Rows from a 3D scene dataset
>>>>

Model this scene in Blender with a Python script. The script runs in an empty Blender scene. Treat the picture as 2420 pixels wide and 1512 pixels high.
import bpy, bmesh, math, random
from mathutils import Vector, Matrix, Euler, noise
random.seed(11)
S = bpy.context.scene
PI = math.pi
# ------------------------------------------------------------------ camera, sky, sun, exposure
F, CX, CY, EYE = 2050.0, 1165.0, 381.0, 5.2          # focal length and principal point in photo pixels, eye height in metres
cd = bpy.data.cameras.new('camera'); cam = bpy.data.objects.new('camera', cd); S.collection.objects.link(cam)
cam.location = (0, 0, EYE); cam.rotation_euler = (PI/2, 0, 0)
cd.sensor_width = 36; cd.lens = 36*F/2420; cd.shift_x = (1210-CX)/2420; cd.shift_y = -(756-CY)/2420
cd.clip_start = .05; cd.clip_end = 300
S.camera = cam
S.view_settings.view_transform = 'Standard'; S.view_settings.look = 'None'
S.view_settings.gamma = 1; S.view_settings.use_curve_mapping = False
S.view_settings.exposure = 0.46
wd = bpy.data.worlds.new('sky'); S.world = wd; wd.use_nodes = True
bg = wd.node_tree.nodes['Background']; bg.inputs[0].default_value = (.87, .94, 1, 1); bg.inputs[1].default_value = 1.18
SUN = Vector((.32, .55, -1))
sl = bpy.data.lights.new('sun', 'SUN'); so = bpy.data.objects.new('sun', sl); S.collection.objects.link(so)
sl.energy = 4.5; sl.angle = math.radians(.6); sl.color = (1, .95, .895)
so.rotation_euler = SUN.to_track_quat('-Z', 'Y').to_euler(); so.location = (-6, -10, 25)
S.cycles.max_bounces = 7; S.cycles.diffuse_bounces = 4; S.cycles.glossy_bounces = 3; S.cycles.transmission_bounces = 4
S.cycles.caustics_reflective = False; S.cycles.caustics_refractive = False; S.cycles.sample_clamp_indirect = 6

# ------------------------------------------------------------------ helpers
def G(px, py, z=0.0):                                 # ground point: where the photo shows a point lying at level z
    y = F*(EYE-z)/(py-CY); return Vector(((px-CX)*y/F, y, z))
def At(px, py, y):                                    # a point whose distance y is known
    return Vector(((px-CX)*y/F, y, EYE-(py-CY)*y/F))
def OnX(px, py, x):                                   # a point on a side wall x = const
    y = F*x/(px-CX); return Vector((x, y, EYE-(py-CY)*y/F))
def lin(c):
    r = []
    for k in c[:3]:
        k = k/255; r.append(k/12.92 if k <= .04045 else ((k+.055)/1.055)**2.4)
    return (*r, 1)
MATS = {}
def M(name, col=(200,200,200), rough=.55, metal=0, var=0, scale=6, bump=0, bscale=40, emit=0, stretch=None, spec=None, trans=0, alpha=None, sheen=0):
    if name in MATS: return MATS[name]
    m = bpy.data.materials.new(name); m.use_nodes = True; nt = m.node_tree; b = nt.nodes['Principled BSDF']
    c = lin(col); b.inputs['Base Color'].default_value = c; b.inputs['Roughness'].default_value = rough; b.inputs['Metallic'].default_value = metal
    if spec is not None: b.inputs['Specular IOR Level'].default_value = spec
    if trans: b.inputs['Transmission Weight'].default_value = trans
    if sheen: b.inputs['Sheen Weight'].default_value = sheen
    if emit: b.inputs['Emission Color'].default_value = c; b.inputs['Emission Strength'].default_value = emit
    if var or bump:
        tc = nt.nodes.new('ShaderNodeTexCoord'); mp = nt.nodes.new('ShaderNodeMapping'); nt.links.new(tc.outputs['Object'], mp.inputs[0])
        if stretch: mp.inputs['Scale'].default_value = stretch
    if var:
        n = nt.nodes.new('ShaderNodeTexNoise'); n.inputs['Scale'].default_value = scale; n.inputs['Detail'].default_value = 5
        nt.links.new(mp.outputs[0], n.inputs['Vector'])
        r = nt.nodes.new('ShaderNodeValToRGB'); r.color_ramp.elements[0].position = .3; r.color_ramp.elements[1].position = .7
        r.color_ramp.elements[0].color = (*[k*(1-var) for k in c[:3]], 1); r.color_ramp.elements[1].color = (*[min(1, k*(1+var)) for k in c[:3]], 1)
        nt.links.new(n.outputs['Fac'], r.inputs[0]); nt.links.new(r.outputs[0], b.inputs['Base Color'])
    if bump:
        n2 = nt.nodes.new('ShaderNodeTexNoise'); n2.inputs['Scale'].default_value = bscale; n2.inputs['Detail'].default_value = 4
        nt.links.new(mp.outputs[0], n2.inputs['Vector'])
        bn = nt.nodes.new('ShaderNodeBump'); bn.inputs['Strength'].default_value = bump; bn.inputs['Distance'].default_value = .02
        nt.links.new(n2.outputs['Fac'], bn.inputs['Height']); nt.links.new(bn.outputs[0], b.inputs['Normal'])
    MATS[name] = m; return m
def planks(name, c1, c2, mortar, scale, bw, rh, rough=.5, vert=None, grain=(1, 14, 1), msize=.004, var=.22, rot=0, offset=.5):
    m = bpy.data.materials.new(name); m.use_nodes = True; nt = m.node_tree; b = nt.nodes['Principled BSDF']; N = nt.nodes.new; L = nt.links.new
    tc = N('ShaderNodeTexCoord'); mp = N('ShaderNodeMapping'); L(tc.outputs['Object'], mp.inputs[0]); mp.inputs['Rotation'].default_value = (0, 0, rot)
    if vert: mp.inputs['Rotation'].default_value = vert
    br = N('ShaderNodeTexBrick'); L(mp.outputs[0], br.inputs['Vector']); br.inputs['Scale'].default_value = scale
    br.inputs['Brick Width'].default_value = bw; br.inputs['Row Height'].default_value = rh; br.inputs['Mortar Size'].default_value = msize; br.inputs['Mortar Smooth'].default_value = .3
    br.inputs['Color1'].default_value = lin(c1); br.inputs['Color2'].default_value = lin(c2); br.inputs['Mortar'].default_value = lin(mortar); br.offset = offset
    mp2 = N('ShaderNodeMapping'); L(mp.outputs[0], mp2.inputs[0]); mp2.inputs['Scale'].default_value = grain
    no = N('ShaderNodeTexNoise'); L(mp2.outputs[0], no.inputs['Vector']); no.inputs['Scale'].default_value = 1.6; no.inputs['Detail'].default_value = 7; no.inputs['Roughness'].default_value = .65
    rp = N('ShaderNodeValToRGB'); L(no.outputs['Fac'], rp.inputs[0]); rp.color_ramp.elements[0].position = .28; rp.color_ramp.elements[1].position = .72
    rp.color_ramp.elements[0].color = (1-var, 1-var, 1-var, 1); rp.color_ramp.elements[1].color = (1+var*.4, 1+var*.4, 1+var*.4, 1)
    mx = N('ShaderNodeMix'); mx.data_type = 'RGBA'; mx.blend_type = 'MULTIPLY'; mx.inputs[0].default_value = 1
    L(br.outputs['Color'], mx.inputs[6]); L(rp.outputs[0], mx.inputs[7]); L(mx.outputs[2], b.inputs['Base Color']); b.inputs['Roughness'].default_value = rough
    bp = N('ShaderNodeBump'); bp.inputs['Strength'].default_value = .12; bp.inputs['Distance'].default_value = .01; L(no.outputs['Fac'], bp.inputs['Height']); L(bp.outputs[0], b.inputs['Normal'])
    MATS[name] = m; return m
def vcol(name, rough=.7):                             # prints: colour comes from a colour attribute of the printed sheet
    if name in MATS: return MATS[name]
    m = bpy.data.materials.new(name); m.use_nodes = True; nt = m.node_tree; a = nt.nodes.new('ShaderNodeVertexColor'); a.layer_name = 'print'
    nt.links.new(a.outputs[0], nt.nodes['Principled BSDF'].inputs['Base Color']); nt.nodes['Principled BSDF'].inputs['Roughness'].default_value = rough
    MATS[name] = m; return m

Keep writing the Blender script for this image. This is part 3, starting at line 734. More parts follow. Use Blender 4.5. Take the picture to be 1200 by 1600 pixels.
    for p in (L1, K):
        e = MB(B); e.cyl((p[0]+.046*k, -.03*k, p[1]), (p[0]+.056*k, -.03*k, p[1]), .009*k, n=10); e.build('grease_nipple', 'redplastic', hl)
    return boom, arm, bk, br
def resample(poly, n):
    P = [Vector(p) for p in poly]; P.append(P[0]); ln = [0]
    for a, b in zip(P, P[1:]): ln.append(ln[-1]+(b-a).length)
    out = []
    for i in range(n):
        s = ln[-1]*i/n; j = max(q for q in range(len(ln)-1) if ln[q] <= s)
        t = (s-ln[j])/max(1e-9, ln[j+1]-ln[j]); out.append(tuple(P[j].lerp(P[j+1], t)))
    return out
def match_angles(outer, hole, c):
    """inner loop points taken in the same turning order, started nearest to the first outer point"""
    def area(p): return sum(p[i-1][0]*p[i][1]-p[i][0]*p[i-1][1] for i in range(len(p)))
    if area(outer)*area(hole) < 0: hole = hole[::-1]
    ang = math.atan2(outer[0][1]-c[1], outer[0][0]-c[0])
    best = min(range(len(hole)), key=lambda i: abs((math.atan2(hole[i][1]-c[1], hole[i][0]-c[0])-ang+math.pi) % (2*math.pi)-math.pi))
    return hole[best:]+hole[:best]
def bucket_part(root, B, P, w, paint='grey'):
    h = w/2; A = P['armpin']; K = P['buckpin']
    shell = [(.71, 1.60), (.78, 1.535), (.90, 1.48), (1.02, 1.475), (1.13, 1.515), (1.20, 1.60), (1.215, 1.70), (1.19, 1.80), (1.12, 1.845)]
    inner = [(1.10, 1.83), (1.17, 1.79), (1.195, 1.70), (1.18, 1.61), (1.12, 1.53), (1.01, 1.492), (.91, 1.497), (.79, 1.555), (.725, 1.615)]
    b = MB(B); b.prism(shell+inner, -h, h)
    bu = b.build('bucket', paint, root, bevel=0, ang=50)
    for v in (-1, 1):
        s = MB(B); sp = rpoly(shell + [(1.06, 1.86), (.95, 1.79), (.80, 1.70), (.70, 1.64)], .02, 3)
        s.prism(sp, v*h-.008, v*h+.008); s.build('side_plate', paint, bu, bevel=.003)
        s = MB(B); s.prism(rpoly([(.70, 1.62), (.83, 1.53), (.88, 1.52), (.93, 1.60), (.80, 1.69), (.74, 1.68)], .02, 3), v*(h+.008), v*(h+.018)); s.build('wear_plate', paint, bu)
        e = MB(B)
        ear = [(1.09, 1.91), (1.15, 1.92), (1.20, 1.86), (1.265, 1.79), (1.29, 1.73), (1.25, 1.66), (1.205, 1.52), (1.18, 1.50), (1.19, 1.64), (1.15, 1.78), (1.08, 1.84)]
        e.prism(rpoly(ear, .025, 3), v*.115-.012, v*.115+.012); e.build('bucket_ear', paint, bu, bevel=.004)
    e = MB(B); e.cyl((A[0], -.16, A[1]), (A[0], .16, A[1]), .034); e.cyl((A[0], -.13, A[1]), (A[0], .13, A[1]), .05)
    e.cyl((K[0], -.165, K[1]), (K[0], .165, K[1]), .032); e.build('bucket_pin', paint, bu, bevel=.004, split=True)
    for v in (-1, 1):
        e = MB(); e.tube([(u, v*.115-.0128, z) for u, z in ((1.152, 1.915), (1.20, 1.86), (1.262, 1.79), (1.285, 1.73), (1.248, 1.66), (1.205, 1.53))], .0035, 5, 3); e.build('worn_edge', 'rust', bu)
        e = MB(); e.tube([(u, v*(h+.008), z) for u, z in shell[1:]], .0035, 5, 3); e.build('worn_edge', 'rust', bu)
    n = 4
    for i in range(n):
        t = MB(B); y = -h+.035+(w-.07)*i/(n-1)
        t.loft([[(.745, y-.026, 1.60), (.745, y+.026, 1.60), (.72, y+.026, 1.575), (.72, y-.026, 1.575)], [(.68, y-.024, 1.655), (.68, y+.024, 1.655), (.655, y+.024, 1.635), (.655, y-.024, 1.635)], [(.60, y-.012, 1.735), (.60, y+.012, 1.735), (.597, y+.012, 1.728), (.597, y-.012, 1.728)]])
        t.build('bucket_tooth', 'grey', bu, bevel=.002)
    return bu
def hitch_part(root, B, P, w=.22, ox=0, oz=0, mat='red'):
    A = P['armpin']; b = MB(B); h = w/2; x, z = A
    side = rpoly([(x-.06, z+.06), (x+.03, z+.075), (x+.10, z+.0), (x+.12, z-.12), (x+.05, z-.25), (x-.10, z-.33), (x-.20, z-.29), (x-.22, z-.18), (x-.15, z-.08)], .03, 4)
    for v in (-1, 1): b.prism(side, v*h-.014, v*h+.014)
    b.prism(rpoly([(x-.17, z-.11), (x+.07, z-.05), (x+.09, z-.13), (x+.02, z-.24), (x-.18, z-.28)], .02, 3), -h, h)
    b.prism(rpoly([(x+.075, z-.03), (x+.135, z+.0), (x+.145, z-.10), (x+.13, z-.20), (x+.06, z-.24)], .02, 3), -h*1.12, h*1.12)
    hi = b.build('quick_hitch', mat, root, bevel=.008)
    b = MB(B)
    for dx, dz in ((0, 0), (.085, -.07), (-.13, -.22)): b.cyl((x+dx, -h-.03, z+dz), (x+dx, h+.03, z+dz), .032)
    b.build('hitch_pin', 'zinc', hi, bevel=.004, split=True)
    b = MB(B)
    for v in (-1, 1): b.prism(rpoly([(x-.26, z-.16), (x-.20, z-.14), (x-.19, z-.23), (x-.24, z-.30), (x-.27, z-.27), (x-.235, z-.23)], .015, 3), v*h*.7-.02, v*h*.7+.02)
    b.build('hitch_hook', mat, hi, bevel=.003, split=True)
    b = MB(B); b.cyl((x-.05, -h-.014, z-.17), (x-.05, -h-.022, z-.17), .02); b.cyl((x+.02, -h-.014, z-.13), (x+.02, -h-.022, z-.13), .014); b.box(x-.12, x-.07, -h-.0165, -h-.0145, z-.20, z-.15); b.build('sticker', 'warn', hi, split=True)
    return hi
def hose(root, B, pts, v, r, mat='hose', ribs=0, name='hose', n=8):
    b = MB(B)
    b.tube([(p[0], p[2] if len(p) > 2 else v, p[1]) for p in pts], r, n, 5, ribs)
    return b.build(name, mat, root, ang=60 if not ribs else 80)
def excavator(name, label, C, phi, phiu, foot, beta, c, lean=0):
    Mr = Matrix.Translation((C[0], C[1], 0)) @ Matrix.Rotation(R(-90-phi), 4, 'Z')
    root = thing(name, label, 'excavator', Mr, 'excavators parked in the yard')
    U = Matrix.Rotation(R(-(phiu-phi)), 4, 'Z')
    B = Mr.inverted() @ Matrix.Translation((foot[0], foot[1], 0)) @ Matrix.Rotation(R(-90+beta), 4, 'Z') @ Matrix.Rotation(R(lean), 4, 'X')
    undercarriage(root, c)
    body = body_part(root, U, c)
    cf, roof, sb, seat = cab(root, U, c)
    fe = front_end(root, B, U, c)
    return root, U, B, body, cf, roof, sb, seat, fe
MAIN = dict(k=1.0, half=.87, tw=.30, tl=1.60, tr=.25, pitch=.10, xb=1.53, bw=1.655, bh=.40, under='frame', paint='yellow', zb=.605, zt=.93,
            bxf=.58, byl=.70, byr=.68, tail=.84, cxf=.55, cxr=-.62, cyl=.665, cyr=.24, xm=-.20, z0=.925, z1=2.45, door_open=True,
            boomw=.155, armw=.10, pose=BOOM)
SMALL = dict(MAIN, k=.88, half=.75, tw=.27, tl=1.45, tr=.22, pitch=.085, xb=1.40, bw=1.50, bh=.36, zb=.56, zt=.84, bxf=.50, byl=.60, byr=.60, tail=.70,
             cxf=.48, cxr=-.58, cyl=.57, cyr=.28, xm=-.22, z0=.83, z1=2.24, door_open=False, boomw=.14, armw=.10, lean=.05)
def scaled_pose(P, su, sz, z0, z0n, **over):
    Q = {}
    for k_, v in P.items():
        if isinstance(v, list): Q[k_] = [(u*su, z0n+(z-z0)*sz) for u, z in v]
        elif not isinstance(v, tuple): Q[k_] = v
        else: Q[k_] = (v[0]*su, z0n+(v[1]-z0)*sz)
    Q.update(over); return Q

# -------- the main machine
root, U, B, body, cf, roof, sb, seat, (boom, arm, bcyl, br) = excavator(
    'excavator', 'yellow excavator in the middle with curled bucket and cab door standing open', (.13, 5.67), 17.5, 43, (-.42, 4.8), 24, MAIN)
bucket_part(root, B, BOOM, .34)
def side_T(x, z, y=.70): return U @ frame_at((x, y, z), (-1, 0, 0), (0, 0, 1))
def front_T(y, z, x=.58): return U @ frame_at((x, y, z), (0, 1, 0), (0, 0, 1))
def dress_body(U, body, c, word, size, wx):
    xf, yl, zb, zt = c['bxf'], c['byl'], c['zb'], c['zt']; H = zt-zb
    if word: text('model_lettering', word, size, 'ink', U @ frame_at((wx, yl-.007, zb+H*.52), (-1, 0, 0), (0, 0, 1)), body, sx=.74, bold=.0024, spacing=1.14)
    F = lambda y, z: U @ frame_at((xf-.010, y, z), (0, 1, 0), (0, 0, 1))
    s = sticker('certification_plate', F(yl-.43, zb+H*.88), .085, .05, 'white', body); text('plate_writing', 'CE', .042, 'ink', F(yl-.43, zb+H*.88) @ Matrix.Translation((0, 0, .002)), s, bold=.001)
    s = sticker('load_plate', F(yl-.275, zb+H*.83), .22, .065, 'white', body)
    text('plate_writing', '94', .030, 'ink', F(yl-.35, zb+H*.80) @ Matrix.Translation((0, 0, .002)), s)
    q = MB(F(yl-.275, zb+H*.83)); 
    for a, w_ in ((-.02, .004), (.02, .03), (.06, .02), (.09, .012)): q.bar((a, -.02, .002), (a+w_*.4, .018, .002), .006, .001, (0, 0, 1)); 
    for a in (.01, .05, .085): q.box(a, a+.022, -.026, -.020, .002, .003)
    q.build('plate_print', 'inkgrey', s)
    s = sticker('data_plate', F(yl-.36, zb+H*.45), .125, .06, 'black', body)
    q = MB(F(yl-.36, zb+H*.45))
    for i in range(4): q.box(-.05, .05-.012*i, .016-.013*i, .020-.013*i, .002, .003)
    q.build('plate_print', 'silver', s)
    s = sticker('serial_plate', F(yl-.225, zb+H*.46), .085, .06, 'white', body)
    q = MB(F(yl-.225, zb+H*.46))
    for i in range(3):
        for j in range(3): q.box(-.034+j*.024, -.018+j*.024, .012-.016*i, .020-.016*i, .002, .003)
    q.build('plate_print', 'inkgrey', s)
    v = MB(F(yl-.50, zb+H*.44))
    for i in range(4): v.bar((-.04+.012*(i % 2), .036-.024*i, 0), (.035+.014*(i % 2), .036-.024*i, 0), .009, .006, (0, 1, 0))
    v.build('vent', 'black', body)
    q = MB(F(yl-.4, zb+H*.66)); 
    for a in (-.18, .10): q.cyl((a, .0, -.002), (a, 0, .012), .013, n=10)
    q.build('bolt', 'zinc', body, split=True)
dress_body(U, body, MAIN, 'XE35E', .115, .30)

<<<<

▶ [SHORT TASK]:
Starting at the first line of the entries above, please extract each line up to and including the line with "S.cycles.caustics_reflective = False;", unchanged, and add nothing.

▶ [SOLUTION FOR THIS PROBLEM]:
Model this scene in Blender with a Python script. The script runs in an empty Blender scene. Treat the picture as 2420 pixels wide and 1512 pixels high.
import bpy, bmesh, math, random
from mathutils import Vector, Matrix, Euler, noise
random.seed(11)
S = bpy.context.scene
PI = math.pi
# ------------------------------------------------------------------ camera, sky, sun, exposure
F, CX, CY, EYE = 2050.0, 1165.0, 381.0, 5.2          # focal length and principal point in photo pixels, eye height in metres
cd = bpy.data.cameras.new('camera'); cam = bpy.data.objects.new('camera', cd); S.collection.objects.link(cam)
cam.location = (0, 0, EYE); cam.rotation_euler = (PI/2, 0, 0)
cd.sensor_width = 36; cd.lens = 36*F/2420; cd.shift_x = (1210-CX)/2420; cd.shift_y = -(756-CY)/2420
cd.clip_start = .05; cd.clip_end = 300
S.camera = cam
S.view_settings.view_transform = 'Standard'; S.view_settings.look = 'None'
S.view_settings.gamma = 1; S.view_settings.use_curve_mapping = False
S.view_settings.exposure = 0.46
wd = bpy.data.worlds.new('sky'); S.world = wd; wd.use_nodes = True
bg = wd.node_tree.nodes['Background']; bg.inputs[0].default_value = (.87, .94, 1, 1); bg.inputs[1].default_value = 1.18
SUN = Vector((.32, .55, -1))
sl = bpy.data.lights.new('sun', 'SUN'); so = bpy.data.objects.new('sun', sl); S.collection.objects.link(so)
sl.energy = 4.5; sl.angle = math.radians(.6); sl.color = (1, .95, .895)
so.rotation_euler = SUN.to_track_quat('-Z', 'Y').to_euler(); so.location = (-6, -10, 25)
S.cycles.max_bounces = 7; S.cycles.diffuse_bounces = 4; S.cycles.glossy_bounces = 3; S.cycles.transmission_bounces = 4
S.cycles.caustics_reflective = False; S.cycles.caustics_refractive = False; S.cycles.sample_clamp_indirect = 6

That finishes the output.